Cancun’s abrupt introduction of a new time zone is causing consternation, with inbound travellers arriving later than they were expecting. (No homebound flights have been missed because of the change, as far as I can tell, because they have been departing an hour later than billed.) The change has been made in order to boost the tourism appeal of Cancun just in time for Spring Break, when thousands of US college students arrive for rest and relaxation.

To understand why, go back to how humanity calibrates time. When most people were hunter-gatherers or farmers, activity, by necessity, took place between sunrise and sunset.

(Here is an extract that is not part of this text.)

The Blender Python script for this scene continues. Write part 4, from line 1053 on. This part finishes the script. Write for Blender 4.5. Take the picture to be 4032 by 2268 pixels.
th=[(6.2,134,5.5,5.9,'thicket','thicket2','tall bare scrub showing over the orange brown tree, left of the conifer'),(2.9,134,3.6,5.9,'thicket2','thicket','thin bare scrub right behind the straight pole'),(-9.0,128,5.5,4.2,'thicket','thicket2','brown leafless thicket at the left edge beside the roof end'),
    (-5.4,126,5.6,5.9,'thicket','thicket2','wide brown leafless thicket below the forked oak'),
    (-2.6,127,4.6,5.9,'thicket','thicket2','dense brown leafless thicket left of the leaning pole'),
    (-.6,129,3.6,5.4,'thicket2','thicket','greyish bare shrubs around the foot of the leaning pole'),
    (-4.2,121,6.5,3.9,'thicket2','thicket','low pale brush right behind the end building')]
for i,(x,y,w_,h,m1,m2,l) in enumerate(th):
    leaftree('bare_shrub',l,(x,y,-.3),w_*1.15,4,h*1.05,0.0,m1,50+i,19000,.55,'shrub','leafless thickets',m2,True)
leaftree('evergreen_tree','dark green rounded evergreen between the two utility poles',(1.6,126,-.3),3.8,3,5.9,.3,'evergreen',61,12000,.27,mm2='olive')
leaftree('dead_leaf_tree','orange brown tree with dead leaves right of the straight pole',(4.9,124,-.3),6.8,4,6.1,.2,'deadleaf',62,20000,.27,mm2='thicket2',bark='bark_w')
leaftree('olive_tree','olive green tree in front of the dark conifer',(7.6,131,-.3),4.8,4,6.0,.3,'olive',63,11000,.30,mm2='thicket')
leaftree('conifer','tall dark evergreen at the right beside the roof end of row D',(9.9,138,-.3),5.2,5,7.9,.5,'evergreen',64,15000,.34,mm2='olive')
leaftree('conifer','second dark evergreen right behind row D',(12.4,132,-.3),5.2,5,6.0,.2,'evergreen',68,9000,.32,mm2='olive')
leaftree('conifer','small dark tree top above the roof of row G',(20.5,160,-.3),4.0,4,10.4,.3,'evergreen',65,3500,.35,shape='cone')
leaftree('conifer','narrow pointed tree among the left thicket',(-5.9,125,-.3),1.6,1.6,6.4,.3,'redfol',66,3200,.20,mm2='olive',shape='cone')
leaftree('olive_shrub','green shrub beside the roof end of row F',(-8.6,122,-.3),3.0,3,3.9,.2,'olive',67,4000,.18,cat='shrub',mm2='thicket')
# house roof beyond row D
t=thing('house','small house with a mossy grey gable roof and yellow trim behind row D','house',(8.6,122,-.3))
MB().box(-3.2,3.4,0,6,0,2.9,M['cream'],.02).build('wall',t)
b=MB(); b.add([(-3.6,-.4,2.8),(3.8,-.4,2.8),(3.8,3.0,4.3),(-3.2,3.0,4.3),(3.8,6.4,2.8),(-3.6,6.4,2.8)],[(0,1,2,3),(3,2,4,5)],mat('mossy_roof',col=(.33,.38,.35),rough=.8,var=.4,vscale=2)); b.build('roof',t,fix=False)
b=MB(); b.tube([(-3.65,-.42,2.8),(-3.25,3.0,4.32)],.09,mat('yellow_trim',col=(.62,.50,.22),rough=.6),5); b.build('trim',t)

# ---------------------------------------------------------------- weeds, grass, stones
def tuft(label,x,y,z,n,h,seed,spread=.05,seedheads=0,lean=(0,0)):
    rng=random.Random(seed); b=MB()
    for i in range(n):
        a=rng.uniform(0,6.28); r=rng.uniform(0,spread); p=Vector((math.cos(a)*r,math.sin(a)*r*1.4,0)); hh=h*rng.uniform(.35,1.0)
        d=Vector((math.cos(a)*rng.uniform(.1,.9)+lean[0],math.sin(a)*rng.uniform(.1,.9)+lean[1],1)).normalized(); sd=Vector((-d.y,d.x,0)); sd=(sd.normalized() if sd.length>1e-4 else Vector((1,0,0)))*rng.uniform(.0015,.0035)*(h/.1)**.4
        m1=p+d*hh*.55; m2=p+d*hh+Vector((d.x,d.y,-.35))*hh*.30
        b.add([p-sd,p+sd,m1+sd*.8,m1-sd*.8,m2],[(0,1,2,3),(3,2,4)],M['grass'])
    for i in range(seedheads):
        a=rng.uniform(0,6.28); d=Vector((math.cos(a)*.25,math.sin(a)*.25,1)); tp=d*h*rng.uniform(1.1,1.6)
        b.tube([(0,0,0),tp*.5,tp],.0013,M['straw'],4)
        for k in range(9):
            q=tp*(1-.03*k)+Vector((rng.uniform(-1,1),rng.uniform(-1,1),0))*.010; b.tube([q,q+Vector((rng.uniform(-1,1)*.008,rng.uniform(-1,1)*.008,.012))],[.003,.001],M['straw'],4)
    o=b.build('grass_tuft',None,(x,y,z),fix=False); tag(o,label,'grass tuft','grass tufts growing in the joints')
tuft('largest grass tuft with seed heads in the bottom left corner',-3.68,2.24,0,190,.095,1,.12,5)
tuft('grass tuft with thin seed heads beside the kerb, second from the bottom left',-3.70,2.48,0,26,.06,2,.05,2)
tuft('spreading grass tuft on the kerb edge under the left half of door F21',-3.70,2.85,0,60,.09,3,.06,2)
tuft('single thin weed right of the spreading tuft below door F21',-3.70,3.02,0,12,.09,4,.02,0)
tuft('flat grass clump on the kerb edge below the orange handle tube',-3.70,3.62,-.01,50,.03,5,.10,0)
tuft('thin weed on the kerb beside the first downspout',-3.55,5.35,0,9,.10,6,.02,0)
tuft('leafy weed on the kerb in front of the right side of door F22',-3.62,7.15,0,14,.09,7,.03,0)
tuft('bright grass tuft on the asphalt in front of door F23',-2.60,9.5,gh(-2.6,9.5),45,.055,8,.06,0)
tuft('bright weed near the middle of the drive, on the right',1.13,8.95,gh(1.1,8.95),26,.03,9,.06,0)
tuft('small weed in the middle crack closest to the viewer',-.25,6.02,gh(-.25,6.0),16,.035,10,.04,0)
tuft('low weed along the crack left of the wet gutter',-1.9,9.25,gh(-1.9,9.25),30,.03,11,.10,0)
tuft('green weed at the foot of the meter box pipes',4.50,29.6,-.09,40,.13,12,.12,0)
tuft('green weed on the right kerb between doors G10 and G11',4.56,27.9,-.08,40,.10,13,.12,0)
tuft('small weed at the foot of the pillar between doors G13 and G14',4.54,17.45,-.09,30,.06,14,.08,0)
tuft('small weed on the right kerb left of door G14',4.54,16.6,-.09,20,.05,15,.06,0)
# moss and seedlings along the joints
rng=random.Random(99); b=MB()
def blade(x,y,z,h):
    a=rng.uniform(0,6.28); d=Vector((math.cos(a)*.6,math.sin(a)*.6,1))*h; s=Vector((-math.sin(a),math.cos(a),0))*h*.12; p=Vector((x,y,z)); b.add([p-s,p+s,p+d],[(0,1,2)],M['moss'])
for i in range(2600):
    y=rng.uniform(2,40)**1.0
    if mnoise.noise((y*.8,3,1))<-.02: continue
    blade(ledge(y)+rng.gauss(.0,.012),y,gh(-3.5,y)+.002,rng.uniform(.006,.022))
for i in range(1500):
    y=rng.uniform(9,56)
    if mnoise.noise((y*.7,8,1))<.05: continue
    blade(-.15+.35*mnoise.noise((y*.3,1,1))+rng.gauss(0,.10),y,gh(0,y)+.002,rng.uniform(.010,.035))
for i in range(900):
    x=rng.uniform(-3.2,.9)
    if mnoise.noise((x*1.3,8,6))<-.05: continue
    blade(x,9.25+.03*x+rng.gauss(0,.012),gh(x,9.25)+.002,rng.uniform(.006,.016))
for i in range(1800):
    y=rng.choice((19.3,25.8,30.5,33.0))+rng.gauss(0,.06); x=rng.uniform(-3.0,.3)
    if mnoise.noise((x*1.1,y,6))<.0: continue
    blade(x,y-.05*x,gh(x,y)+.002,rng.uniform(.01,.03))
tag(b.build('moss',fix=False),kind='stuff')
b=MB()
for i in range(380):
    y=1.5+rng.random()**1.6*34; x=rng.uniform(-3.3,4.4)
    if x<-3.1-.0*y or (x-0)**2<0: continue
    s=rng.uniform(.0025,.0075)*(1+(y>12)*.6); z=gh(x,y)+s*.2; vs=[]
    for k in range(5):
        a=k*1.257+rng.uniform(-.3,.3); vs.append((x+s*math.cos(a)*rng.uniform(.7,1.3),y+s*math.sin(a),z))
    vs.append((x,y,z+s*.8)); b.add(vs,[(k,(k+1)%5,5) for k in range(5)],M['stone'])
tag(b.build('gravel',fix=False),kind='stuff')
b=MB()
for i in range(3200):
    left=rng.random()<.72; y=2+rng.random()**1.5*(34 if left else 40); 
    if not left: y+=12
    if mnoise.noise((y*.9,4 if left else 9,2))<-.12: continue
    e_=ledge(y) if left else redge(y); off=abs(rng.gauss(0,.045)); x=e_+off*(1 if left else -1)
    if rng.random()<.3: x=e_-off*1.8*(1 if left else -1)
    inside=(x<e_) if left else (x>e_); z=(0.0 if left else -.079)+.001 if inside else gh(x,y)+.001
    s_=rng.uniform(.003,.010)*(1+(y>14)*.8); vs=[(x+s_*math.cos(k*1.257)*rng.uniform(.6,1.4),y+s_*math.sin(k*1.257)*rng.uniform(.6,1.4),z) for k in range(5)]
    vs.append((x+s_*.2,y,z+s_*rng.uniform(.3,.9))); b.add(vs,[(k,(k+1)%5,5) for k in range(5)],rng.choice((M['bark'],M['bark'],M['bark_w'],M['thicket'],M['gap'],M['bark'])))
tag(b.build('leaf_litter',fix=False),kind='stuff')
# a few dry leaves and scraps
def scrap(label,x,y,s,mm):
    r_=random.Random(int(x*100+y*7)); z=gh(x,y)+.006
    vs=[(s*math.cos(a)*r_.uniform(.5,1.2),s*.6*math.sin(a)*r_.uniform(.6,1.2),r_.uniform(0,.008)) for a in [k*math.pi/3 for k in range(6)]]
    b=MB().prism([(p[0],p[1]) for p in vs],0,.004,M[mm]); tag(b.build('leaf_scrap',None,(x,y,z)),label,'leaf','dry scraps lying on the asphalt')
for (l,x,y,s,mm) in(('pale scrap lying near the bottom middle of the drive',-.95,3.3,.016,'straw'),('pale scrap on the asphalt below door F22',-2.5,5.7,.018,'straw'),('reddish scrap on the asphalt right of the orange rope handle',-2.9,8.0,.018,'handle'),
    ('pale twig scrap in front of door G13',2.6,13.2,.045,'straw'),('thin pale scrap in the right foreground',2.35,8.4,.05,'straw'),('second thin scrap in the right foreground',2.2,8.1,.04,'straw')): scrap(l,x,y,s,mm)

So, the Maya who built temples in and around Cancun would have employed a similar local time zone to that which applied until this month in the resort: with the sun rising around 6am, solar noon at 12 almost to the minute, and sunset around 6pm. But apart from stragglers heading home from Señor Frog’s, the average 21st-century visitor to Cancun is still sound asleep at six. And probably seven. So the daylight is squandered. Far better to adjust the time zone to fit the main economic activity, says the resort’s tourism authority: “Tourists will enjoy extra time on the beaches, consume more at restaurants and cafés, and spend longer time in parks and on excursions found in and around the destination.” The Convention and Visitors’ Bureau also claims: “The destination will gain added sunlight each day.” That’s nonsense, but there are now more people around to enjoy the sun when it does shine. A 6-7pm Happy Hour, rather than taking place entirely in the dark, now concludes with sunset.

Mexico is the first country where tourism has spurred a time-zone change. But other visitor-dependent locations should do the same, starting with the Caribbean islands. Tonight, the sun will set in Antigua, Barbados and St Lucia shortly after 6pm. Moving from GMT minus 4 to GMT minus 3 will generate an extra hour of usable daylight for the islands’ tourists. It will also reduce jet lag for British visitors.

Spanish practices

Could it be time to adjust the clocks in the leading Mediterranean holiday destination for British travellers, Spain? While the mainland and Balearic Islands share the same time as Italy, Germany and France, the nation’s body clock is adrift from the rest of western Europe. Turn up for dinner at the only restaurant in a village on the French side of the Pyrenees at 8pm, and there’s a good chance you’ll be told you’re too late. But on the south side of the mountains, you’d be too early. (In plucky Andorra, pinched between France and Spain, you can dine whenever you jolly well like.)

In fact, Spain already manipulates time. The only fragment of Spanish territory as far east as Greenwich is the beautiful isle of Menorca. Should you want to be the first person in Spain to see the sunrise, it is an easy matter of wandering down to the shore a few miles east from the island’s capital, Mahon. The first rays will sparkle out of the Mediterranean at 7.30am, corresponding to 6.30am further north in Greenwich. But on the far side of Spain, the citizens of Vigo will stumble around in the dark for almost an extra hour before the sun appears. Since the Spanish insist that the evening meal is best begun three or four hours after sunset, this time shift at least gives the rest of us some chance to synchronise.